DND reviewing manuals

Despite the plane's successful delivery, DND spokesman Daniel Le Bouthillier said the government is reviewing the manuals with the company to ensure they meet the military's requirements.

He added that the plane will remain in Spain until the middle of next year as air force members train on the aircraft and test it before flying it to Canadian Forces Base Comox in British Columbia.

"The acceptance of the first aircraft is one of many steps in this complex program to replace the current fixed-wing search and rescue fleets," Le Bouthillier said in an email.

"We will continue to work with Airbus to ensure the acceptability of remaining work, including revision of technical manuals, completing training for the initial RCAF crews and conducting initial operational testing and evaluation in Spain in the first half of 2020."

The federal government announced three years ago that it would pay Airbus $2.4 billion for 16 CC-295 aircraft to replace the air force's ancient Buffalo search-and-rescue planes and an old version of the RCAF's Hercules aircraft.

A Canadian Forces CC-115 Buffalo aircraft prepares to land at Chilliwack Airport in Chilliwack, B.C., on Friday February 28, 2014. The 16 new CC-295 aircraft will replace the Air Force's aging fleet of Buffalo planes. (Darryl Dyck/The Canadian Press)

The deal, which includes an option to pay Airbus another $2.3 billion to maintain and support the plane for 15 years, had been held up as one of the few major successes for Canada's beleaguered military procurement system in recent years.

In a recent interview with The Canadian Press, Air Force commander Lt.-Gen. Al Meinzinger praised the new aircraft while underscoring the importance of the manuals as "really critical to safely operate the aircraft."

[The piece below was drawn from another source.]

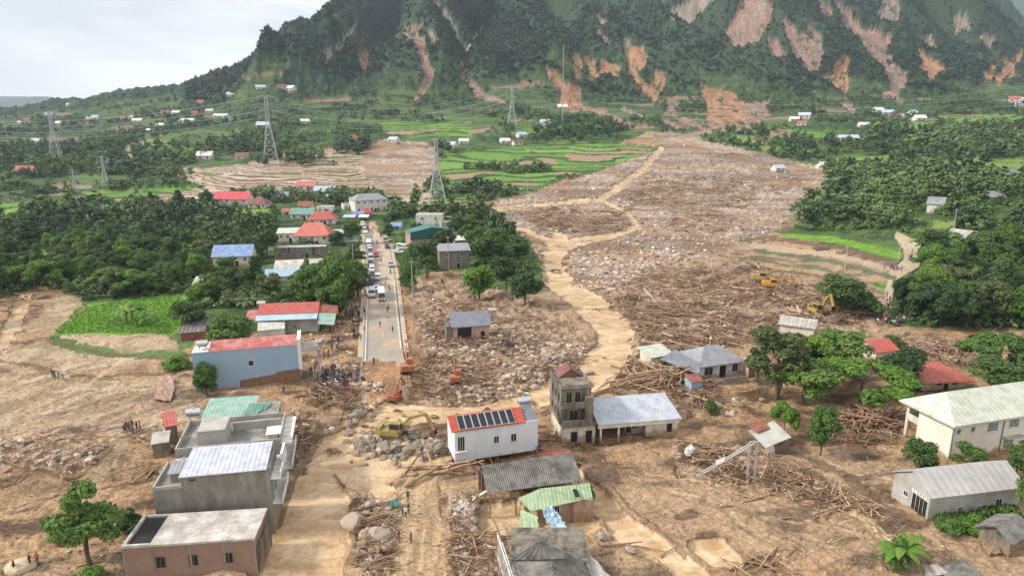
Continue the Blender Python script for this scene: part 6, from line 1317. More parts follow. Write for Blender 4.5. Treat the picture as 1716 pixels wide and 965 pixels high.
for k in range(6):
    o = log_mesh(40 + k, branch=(0, 2, 3, 0, 1, 2)[k]).build('log', m_timber, None, smooth=True); tag(o, 'x', 'log'); LP_.append(Proto(o))
LOGS = [(1110, 640, 62, 22, 95, (.8, 1.9), 'pale stripped log in the big timber pile behind the metal-roofed house', 'logs of the big timber pile'), (1178, 680, 22, 12, 16, (.5, 1.1), 'broken log right of the long metal roof', 'broken logs right of the metal roof'),
 (1450, 715, 48, 20, 60, (.7, 1.7), 'log in the brown timber pile left of the school', 'logs of the pile left of the school'), (1405, 528, 34, 10, 26, (.9, 1.8), 'pinkish log in the stack right of the yellow excavators', 'logs stacked right of the yellow excavators'),
 (1560, 590, 50, 8, 16, (.9, 2.0), 'long log lying on the stony mud behind the red roofs', 'logs behind the red roofs'), (720, 790, 40, 6, 7, (.9, 2.2), 'long trunk across the flood beside the solar-roofed house', 'trunks across the flood'), (790, 780, 26, 10, 8, (.5, 1.1), 'dark branch under the white solar-roofed house', 'branches under the solar-roofed house'),
 (800, 910, 36, 20, 10, (.5, 1.5), 'log at the right edge of the foreground track', 'logs right of the foreground track'), (560, 668, 40, 14, 18, (.6, 1.3), 'dark log in the wreckage beside the crowd of motorbikes', 'logs beside the crowd'), (640, 868, 16, 16, 5, (.7, 1.1), 'log leaning in the heap left of the walkers', 'logs in the heap left of the walkers'),
 (740, 600, 24, 12, 8, (.6, 1.2), 'log left of the orange excavator', 'logs left of the orange excavator'), (1270, 840, 20, 8, 4, (.6, 1.3), 'log in the mud below the two concrete posts', 'logs below the concrete posts'), (1360, 850, 120, 40, 12, (.4, 1.3), 'stray log on the wide mud flat left of the storehouse', 'stray logs on the right mud flat'),
 (1290, 945, 60, 12, 14, (.4, 1.0), 'stick in the brush at the bottom edge of the mud flat', 'sticks at the bottom edge'), (250, 790, 40, 16, 6, (.5, 1.0), 'branch on the mud left of the grey building', 'branches left of the grey building'), (1190, 770, 40, 14, 10, (.5, 1.2), 'broken branch around the leaning concrete pole', 'branches around the leaning pole'), (500, 720, 16, 10, 5, (.6, 1.3), 'bent branch on the bank right of the damp flat roof', 'branches on the bank right of the flat roof'), (1080, 922, 60, 8, 5, (.4, 1.0), 'dark trunk lying across the narrow stream in the foreground', 'trunks in the foreground stream')]
for cx, cy, sx, sy, n, (a, b), lb, gr in LOGS:
    for k in range(n):
        dx, dy = random.gauss(0, .5), random.gauss(0, .5); px, py = cx + dx * sx, cy + dy * sy; g = G(px, py); pile = n > 14
        h = (max(0, 1 - dx * dx - dy * dy) * random.random() * (2.4 if n > 50 else 1.3 if pile else .2)); s = random.uniform(a, b)
        o = random.choice(LP_).put((g.x, g.y, g.z + .15 + h), 0, (s, s, s * random.uniform(.8, 1.1)), lb, gr, None, rot=(random.uniform(0, 6), random.uniform(-.22, .22) * (1 if pile else .3), random.gauss(0, .8) + (math.pi / 2 if random.random() < .2 else 0)))
        if 'dark' in lb or 'brown' in lb or random.random() < .25: o.material_slots[0].link = 'OBJECT'; o.material_slots[0].material = m_timber2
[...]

"We're working very collaboratively with the company," he added. "In fact, we're having regular senior-level discussions. We're focused on right now reviewing some of the operational manuals — checklists, aircraft operations procedure."

Meinzinger said the Air Force also was looking at possible contingencies should there be any extended delay in getting the new aircraft back to Canada. He said the air force wants the plane in Canada to conduct missions as soon as is safely possible.

Contingencies could include making adjustments with existing aircraft, some of which are already decades old and long overdue for replacement. Search-and-rescue is considered a "no-fail mission" for the military, meaning it must be able to respond no matter the circumstances.

"We're focused on the front-end and getting the work done," he said. "But we're thinking about obviously ... if there's a three-month delay, six-month delay, what might that mean in terms of work we've got to start."

Search and rescue 

The federal government ordered the military to start conducting search-and-rescue operations in 1947.

The government receives about 10,000 distress calls a year, and while the majority are handled by the provinces or territories, with police and volunteers tasked with responding, the military answers about 750 of the most high-risk calls.

Military search-and-rescue personnel often use specialized airplanes and helicopters to parachute or rappel into remote areas — such as mountains, the high Arctic or one of Canada's three oceans — to respond to plane crashes and sinking ships.

In a statement, Airbus said it had "worked hard with our customer to complete extensive inspections and acceptance flight test towards the delivery of this first" plane and to meet the government's "demanding delivery milestones."